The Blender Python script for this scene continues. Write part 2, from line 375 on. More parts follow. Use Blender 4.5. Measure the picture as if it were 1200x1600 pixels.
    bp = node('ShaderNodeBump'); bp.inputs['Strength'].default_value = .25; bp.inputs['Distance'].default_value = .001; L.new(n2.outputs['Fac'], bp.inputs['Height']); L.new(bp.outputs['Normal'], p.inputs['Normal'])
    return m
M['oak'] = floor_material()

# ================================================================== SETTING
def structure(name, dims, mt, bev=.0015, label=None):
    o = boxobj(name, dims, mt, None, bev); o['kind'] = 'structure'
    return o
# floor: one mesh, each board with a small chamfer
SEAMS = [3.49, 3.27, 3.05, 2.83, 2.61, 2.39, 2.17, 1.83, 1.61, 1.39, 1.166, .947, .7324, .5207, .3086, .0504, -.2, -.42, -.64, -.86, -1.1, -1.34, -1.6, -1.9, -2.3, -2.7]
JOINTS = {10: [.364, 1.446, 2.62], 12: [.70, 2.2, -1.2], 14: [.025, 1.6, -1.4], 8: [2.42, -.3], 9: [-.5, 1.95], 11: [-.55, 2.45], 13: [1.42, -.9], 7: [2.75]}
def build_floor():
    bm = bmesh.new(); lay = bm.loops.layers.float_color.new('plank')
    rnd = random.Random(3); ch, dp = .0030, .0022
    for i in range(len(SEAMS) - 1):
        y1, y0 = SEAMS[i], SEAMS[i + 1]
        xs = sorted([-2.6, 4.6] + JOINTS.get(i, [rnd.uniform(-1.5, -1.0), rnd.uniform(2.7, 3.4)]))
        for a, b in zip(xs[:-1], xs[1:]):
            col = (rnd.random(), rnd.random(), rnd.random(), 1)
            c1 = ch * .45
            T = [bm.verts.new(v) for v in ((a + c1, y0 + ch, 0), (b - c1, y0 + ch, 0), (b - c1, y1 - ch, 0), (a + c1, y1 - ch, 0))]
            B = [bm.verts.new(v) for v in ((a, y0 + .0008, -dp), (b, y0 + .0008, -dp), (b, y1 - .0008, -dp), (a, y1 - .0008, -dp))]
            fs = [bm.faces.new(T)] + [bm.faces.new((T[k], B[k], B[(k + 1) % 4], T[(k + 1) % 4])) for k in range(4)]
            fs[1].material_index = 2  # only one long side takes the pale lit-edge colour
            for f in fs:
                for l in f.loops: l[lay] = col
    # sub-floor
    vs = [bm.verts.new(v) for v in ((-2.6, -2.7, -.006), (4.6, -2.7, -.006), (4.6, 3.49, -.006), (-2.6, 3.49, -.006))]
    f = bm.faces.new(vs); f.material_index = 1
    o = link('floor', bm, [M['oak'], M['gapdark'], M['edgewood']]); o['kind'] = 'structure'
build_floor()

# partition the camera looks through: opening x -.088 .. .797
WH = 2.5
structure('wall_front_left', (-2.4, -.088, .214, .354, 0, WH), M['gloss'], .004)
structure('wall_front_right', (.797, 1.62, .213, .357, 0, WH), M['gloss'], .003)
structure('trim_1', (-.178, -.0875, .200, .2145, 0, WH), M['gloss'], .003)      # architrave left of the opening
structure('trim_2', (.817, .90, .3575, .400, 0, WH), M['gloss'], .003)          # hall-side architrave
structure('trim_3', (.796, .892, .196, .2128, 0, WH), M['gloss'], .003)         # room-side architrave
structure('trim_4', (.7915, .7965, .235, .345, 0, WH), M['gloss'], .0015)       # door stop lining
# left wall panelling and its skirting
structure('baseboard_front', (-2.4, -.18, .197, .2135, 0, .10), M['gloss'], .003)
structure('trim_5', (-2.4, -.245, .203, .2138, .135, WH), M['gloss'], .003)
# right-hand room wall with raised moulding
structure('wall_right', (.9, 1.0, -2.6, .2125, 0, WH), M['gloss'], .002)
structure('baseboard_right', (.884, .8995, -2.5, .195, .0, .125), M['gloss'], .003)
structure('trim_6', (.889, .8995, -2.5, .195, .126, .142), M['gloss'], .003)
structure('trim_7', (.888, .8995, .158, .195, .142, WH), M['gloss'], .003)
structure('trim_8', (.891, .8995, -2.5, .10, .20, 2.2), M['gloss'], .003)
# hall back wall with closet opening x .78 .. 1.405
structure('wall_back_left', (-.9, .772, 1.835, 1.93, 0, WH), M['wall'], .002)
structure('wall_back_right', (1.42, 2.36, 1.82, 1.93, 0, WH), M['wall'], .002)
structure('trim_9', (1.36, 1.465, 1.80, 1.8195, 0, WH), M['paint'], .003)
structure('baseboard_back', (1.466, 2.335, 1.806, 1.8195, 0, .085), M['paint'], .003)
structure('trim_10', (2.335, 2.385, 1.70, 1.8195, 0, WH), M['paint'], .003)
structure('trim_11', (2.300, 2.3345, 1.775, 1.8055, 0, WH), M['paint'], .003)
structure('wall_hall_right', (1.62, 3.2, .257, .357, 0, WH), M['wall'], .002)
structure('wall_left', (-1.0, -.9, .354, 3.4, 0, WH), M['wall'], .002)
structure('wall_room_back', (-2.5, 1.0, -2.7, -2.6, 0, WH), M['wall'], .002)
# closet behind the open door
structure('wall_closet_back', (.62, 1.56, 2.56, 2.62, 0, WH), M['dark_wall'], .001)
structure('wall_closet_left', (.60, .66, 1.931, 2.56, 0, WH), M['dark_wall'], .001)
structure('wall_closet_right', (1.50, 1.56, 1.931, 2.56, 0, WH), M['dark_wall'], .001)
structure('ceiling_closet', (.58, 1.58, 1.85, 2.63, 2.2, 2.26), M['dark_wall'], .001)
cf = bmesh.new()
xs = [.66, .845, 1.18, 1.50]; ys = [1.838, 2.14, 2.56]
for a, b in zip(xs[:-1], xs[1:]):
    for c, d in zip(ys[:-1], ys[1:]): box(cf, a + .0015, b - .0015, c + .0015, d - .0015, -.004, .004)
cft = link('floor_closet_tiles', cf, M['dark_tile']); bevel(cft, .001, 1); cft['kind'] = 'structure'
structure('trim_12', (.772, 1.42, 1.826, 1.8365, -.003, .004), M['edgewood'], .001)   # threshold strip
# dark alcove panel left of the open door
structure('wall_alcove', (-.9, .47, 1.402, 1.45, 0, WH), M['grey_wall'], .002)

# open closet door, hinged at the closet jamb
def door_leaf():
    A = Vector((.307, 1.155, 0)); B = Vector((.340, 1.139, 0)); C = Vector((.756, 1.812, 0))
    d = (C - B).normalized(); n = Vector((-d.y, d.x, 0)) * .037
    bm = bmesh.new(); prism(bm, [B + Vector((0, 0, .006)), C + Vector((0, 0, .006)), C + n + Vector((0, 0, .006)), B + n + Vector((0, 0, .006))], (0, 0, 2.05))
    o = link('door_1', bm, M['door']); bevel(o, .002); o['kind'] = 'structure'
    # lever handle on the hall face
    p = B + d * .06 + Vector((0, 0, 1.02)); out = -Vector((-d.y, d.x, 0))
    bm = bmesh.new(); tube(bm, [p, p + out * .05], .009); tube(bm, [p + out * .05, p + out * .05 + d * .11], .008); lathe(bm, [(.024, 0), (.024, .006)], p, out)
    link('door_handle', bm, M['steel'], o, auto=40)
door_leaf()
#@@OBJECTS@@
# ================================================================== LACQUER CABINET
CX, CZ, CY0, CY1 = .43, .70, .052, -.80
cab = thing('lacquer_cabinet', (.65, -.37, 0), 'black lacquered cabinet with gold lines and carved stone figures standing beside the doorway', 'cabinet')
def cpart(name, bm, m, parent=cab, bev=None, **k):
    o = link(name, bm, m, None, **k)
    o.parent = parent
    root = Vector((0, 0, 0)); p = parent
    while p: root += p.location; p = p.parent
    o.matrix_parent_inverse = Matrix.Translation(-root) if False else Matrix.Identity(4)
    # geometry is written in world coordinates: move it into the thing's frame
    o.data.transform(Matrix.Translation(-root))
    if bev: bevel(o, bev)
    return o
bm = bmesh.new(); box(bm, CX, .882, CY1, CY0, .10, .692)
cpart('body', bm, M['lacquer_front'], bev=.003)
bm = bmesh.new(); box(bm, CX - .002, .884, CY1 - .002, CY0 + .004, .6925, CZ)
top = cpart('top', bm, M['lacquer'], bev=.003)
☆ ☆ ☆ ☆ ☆
_OBJECTIVE_
Using the data above, extract exactly the lines from the one that holds "(.60, .66, 1.931, 2.56, 0, WH), M['dark_wall'], .001)" to the one that holds "# dark alcove panel left of the open door", both ends included, and no others.

_EXPECTED ANSWER_
structure('wall_closet_left', (.60, .66, 1.931, 2.56, 0, WH), M['dark_wall'], .001)
structure('wall_closet_right', (1.50, 1.56, 1.931, 2.56, 0, WH), M['dark_wall'], .001)
structure('ceiling_closet', (.58, 1.58, 1.85, 2.63, 2.2, 2.26), M['dark_wall'], .001)
cf = bmesh.new()
xs = [.66, .845, 1.18, 1.50]; ys = [1.838, 2.14, 2.56]
for a, b in zip(xs[:-1], xs[1:]):
    for c, d in zip(ys[:-1], ys[1:]): box(cf, a + .0015, b - .0015, c + .0015, d - .0015, -.004, .004)
cft = link('floor_closet_tiles', cf, M['dark_tile']); bevel(cft, .001, 1); cft['kind'] = 'structure'
structure('trim_12', (.772, 1.42, 1.826, 1.8365, -.003, .004), M['edgewood'], .001)   # threshold strip
# dark alcove panel left of the open door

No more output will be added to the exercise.